Because the purpose is different and distinctive, the means of achieving that purpose and the relationships formed to do so should also be distinctive. Looking “God-ward” will incline the Christian entrepreneur to reject particular design options and to develop others. Arguably tautologically, this means that profit will not be the ultimate objective or purpose of the enterprise by definition. Profits may be necessary to sustain the business, but they will not be an end in their own right.

Deriving the vision for the enterprise to match God’s purposes will have other consequences in virtually every area of the enterprise. This is not to say, however, that every entrepreneur who seeks to do this will formulate the same vision. Using different traditions, placing a different emphasis on Scripture, tradition, and reason, as well as differences in hermeneutics and exegesis will lead to differences in vision.
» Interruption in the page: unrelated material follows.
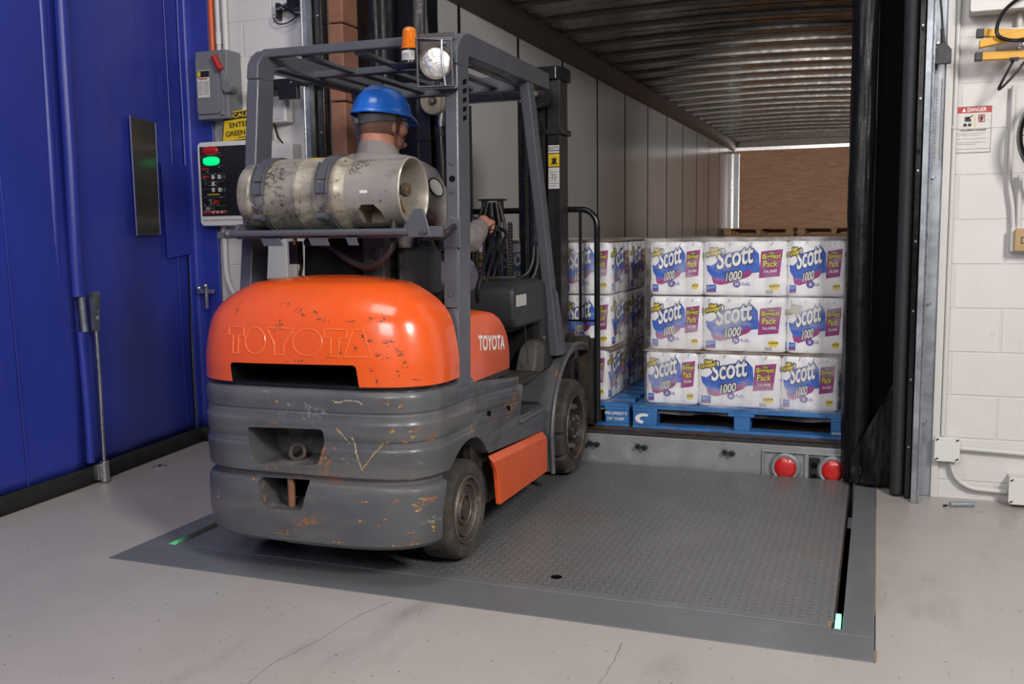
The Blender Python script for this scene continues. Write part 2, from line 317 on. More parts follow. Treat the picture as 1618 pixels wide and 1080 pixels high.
class MB:
    def __init__(s): s.v = []; s.f = []; s.m = []; s.mats = []; s.T = Matrix.Identity(4)
    def mi(s, m):
        if m is None: m = s.mats[0] if s.mats else M['grey_paint']
        if isinstance(m, str): m = M[m]
        if m not in s.mats: s.mats.append(m)
        return s.mats.index(m)
    def add(s, vs, fs, m=None):
        b = len(s.v); k = s.mi(m)
        for p in vs: s.v.append(tuple(s.T @ Vector(p)))
        for f in fs: s.f.append([b+i for i in f]); s.m.append(k)
        return s
    def box(s, x0, x1, y0, y1, z0, z1, m=None):
        vs = [(x, y, z) for x in (x0, x1) for y in (y0, y1) for z in (z0, z1)]
        return s.add(vs, [(0, 1, 3, 2), (4, 6, 7, 5), (0, 4, 5, 1), (2, 3, 7, 6), (0, 2, 6, 4), (1, 5, 7, 3)], m)
    def hexa(s, bot, top, m=None):
        """bot, top: four points each, counter-clockwise from above"""
        return s.add(list(bot)+list(top), [(3, 2, 1, 0), (4, 5, 6, 7), (0, 1, 5, 4), (1, 2, 6, 5), (2, 3, 7, 6), (3, 0, 4, 7)], m)
    def prism(s, poly, axis, a, b, m=None):
        """poly in the two other axes (x: (y,z), y: (x,z), z: (x,y))"""
        n = len(poly)
        ar = sum(poly[i][0]*poly[(i+1) % n][1]-poly[(i+1) % n][0]*poly[i][1] for i in range(n))
        if ar < 0: poly = poly[::-1]
        def P(q, h): return (h, q[0], q[1]) if axis == 'x' else ((q[0], h, q[1]) if axis == 'y' else (q[0], q[1], h))
        lo, hi = min(a, b), max(a, b)
        vs = [P(q, lo) for q in poly]+[P(q, hi) for q in poly]
        fs = [list(range(n))[::-1], list(range(n, 2*n))]+[(i, (i+1) % n, n+(i+1) % n, n+i) for i in range(n)]
        if axis == 'y': fs = [list(f)[::-1] for f in fs]
        return s.add(vs, fs, m)
    def loft(s, rings, m=None, cap=True, closed=True):
        n = len(rings[0]); vs = [p for r in rings for p in r]; fs = []
        for k in range(len(rings)-1):
            for i in range(n if closed else n-1):
                j = (i+1) % n; fs.append((k*n+i, k*n+j, (k+1)*n+j, (k+1)*n+i))
        if cap: fs.append(list(range(n))[::-1]); fs.append([(len(rings)-1)*n+i for i in range(n)])
        return s.add(vs, fs, m)
    def tube(s, pts, r, m=None, n=10, cap=True, closed=False):
        pts = [Vector(p) for p in pts]; rs = r if isinstance(r, (list, tuple)) else [r]*len(pts)
        rings = []; up = None
        for i, p in enumerate(pts):
            a = pts[i-1] if i > 0 else (pts[-1] if closed else p); b = pts[(i+1) % len(pts)] if (i < len(pts)-1 or closed) else p
            d = (b-a).normalized()
            if up is None: up = d.orthogonal().normalized()
            else:
                up = (up-d*up.dot(d)); up = up.normalized() if up.length > 1e-6 else d.orthogonal().normalized()
            q = d.cross(up)
            rings.append([tuple(p+up*rs[i]*math.cos(t*2*PI/n)+q*rs[i]*math.sin(t*2*PI/n)) for t in range(n)])
        if closed: rings.append(rings[0]); cap = False
        return s.loft(rings, m, cap)
    def cyl(s, p0, p1, r, m=None, n=20, r1=None): return s.tube([p0, p1], [r, r if r1 is None else r1], m, n)
    def lathe(s, prof, origin=(0, 0, 0), axis='z', m=None, n=32, arc=(0, 2*PI), cap=False, ms=None):
        """prof: list of (radius, height)"""
        full = abs(arc[1]-arc[0]-2*PI) < 1e-6; k = n if full else n+1
        o = Vector(origin)
        def P(r, h, t):
            c, q = r*math.cos(t), r*math.sin(t)
            return tuple(o+Vector((c, q, h) if axis == 'z' else ((h, c, q) if axis == 'x' else (q, h, c))))
        rings = [[P(r, h, arc[0]+(arc[1]-arc[0])*i/n) for i in range(k)] for r, h in prof]
        if ms:
            for i in range(len(rings)-1): s.loft(rings[i:i+2], ms[i], False, full)
        else: s.loft(rings, m, cap, full)
        return s
    def sphere(s, c, r, m=None, n=16, sc=(1, 1, 1)):
        prof = [(max(1e-4, math.cos(-PI/2+PI*i/(n//2+2))*1), math.sin(-PI/2+PI*i/(n//2+2))) for i in range(n//2+3)]
        rings = [[(c[0]+r*sc[0]*a*math.cos(t*2*PI/n), c[1]+r*sc[1]*a*math.sin(t*2*PI/n), c[2]+r*sc[2]*b) for t in range(n)] for a, b in prof]
        return s.loft(rings, m, True)
    def text(s, txt, o, xd, yd, wdt, hgt, m, shear=0., off=0., lift=0., warp=None, cuts=0., depth=0.):
        """text filling the box o + xd*[0..wdt] + yd*[0..hgt], lifted along the normal"""
        vs, fs = text2d(txt, shear, off, cuts); o = Vector(o); xd = Vector(xd).normalized(); yd = Vector(yd).normalized(); nn = xd.cross(yd)
        P = [o+xd*(a*wdt)+yd*(b*hgt)+nn*lift for a, b in vs]
        if warp: P = [warp(p) for p in P]
        s.add([tuple(p) for p in P], fs, m)
        return s
    def plate(s, o, xd, yd, pts, m, lift=0., thick=.001):
        """flat polygon (pts in xd,yd metres) with a little thickness"""
        o = Vector(o); xd = Vector(xd).normalized(); yd = Vector(yd).normalized(); nn = xd.cross(yd); n = len(pts)
        ar = sum(pts[i][0]*pts[(i+1) % n][1]-pts[(i+1) % n][0]*pts[i][1] for i in range(n))
        if ar < 0: pts = pts[::-1]
        a = [tuple(o+xd*p[0]+yd*p[1]+nn*lift) for p in pts]; b = [tuple(o+xd*p[0]+yd*p[1]+nn*(lift+thick)) for p in pts]
        return s.add(a+b, [list(range(n))[::-1], list(range(n, 2*n))]+[(i, (i+1) % n, n+(i+1) % n, n+i) for i in range(n)], m)
    def mesh(s, name, smooth=38):
        me = bpy.data.meshes.new(name); me.from_pydata(s.v, [], s.f)
        for m in s.mats: me.materials.append(m)
        for i, p in enumerate(me.polygons): p.material_index = s.m[i]
        me.validate(); me.update()
        if smooth:
            for p in me.polygons: p.use_smooth = True
            me.set_sharp_from_angle(angle=math.radians(smooth))
        return me
    def build(s, name, parent=None, bevel=0., seg=2, smooth=38, rot=None, loc=None):
        o = bpy.data.objects.new(name, s.mesh(name, smooth)); C.objects.link(o)
        if parent: o.parent = parent
        if loc: o.location = loc
        if rot: o.rotation_euler = rot
        if bevel:
            b = o.modifiers.new('bevel', 'BEVEL'); b.width = bevel; b.segments = seg; b.limit_method = 'ANGLE'; b.angle_limit = math.radians(40); b.harden_normals = True
        return o
def bake(o, smooth=38):
    """freeze an object's modifiers into its mesh"""
    dg = bpy.context.evaluated_depsgraph_get(); dg.update()
    me = bpy.data.meshes.new_from_object(o.evaluated_get(dg)); old = o.data
    o.modifiers.clear(); o.data = me; me.name = old.name
    if smooth:
        for p in me.polygons: p.use_smooth = True
        me.set_sharp_from_angle(angle=math.radians(smooth))
    return o
def cut(o, cutters, smooth=38):
    cs = []
    for mb in cutters:
        cm = mb.mesh('cutter', 0)
        for me_ in (cm, o.data):
            bm = bmesh.new(); bm.from_mesh(me_); bmesh.ops.recalc_face_normals(bm, faces=bm.faces); bm.to_mesh(me_); bm.free()
        c = bpy.data.objects.new('cutter', cm); C.objects.link(c); c.matrix_world = o.matrix_world; cs.append(c)
        if o.parent: c.parent = o.parent
        b = o.modifiers.new('b', 'BOOLEAN'); b.operation = 'DIFFERENCE'; b.solver = 'EXACT'; b.object = c; b.material_mode = 'TRANSFER'
    bpy.context.view_layer.update()
    bake(o, smooth)
    for c in cs: bpy.data.objects.remove(c)
    return o
def absorb(o, mb):
    """merge extra faces (paint chips, prints) into a part's own mesh"""
    me = o.data; ml = list(me.materials); mp = []
    for m in mb.mats:
        if m not in ml: me.materials.append(m); ml.append(m)
        mp.append(ml.index(m))
    add = mb.mesh('x', 0)
    for q in add.polygons: q.material_index = mp[q.material_index]
    bm = bmesh.new(); bm.from_mesh(me); bm.from_mesh(add); bm.to_mesh(me); bm.free(); bpy.data.meshes.remove(add); me.update()
def tag(o, label=None, cat=None, group=None, kind=None):
    if label: o['label'] = label
    if cat: o['category'] = cat
    if group: o['group'] = group
    if kind: o['kind'] = kind
    return o
def empty(name, loc=(0, 0, 0), rz=0):
    o = bpy.data.objects.new(name, None); C.objects.link(o); o.location = loc; o.rotation_euler = (0, 0, rz); o.empty_display_size = .1
    return o
def copy_tree(o, parent=None):
    c = o.copy(); C.objects.link(c)
    if parent: c.parent = parent
    for ch in list(o.children): copy_tree(ch, c)
    return c
def arc_pts(cx, cy, r, a0, a1, n): return [(cx+r*math.cos(math.radians(a0+(a1-a0)*i/n)), cy+r*math.sin(math.radians(a0+(a1-a0)*i/n))) for i in range(n+1)]
def rrect(x0, x1, y0, y1, r, n=5):
    return arc_pts(x1-r, y1-r, r, 0, 90, n)+arc_pts(x0+r, y1-r, r, 90, 180, n)+arc_pts(x0+r, y0+r, r, 180, 270, n)+arc_pts(x1-r, y0+r, r, 270, 360, n)
def bez(p0, p1, p2, p3, n=14):
    p0, p1, p2, p3 = map(Vector, (p0, p1, p2, p3)); out = []
    for i in range(n+1):
        t = i/n; out.append(tuple(p0*(1-t)**3+p1*3*t*(1-t)**2+p2*3*t*t*(1-t)+p3*t**3))
    return out
def spline(pts, k=6):
    pts = [Vector(p) for p in pts]; out = []
    for i in range(len(pts)-1):
        a = pts[max(0, i-1)]; b = pts[i]; c = pts[i+1]; d = pts[min(len(pts)-1, i+2)]
        for j in range(k):
            t = j/k
            out.append(tuple(.5*((2*b)+(c-a)*t+(2*a-5*b+4*c-d)*t*t+(3*b-a-3*c+d)*t**3)))
    out.append(tuple(pts[-1])); return out
M['block'] = block_mat()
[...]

But this is to be expected: different perspective, different vision. Nevertheless, I believe that there is sufficient commonality among traditions to venture that there will be a common vision if the entrepreneur develops a “mind of Christ” and is not “conformed to the pattern of this world” (Rom. 12.2). Scenes in this vision may include:


  • attention to the quality of relationships, transforming the way in which the entrepreneur views people in other enterprises;
  • partnering with investors who share the purpose of the enterprise and who are not seeking a return above that justified by the risks they are taking;
  • securing finance in a form that matches costs and benefits, arguably excluding interest-paying debt;
  • using materials that enable people to care for the Earth, God’s temple-palace; yet in a way which doesn’t deify “Nature”;
  • recognising that work provides a unique opportunity for personal developments, designing work tasks and span of control to allow those working in the enterprise to flourish as human beings—images of God;
  • not designing products and services primarily for the customer, but rather to fulfill God’s purposes, which, for example, may exclude “positional” goods and services designed to enhance perceived social status;
  • not seeing other firms as rivals, but potentially (at least) as those supplying needed goods and also fulfilling God’s purposes;
  • not seeking to evade taxes, but seeing government as established by God to curb evil and reward good (Rom. 13.3).

Naturally, there will be secular enterprises that adopt some of these objectives, and their outward appearance may be no different from the Christian enterprise. There may be differences in degree, of course. CSR may lead the secular firm to devote some profit to helping the community, but not as much as an enterprise whose purpose is not to make profits. However, secular social enterprises may contribute more to social causes than a Christian enterprise that is not focused on rectifying social problems. Yet as vision is translated into specific structures, practices, and relationships, the differences may become more noticeable, similarities in the solar system more apparent.

Those differences will be more apparent as they are the product of a different analysis of the influences at work and the different models, examples, and metaphors that inspire the design process. For example, the Scriptures present a different understanding of what it means to be human than does the neo-classical economic model on which shareholder value is based.  Human beings are seen as whole people, not schizophrenic with separate worker, consumer, physical, and relational persona. People do not function as machines or computers at work and developing people after work.  It follows that the way in which work is structured must enable the development and integrity of the whole person.

The Scriptures also provide a unique set of examples and analogies to inspire business design: the apostle Paul’s image of the church as a body, for example, may suggest ways in which roles and responsibilities may be spread across an enterprise; Jesus’ leadership of the disciples may suggest a way of exercising authority; and the economy of the Last Supper may suggest a different business model.  The possibilities are endless. Thus, the exciting nature of design and the way we are designed to be.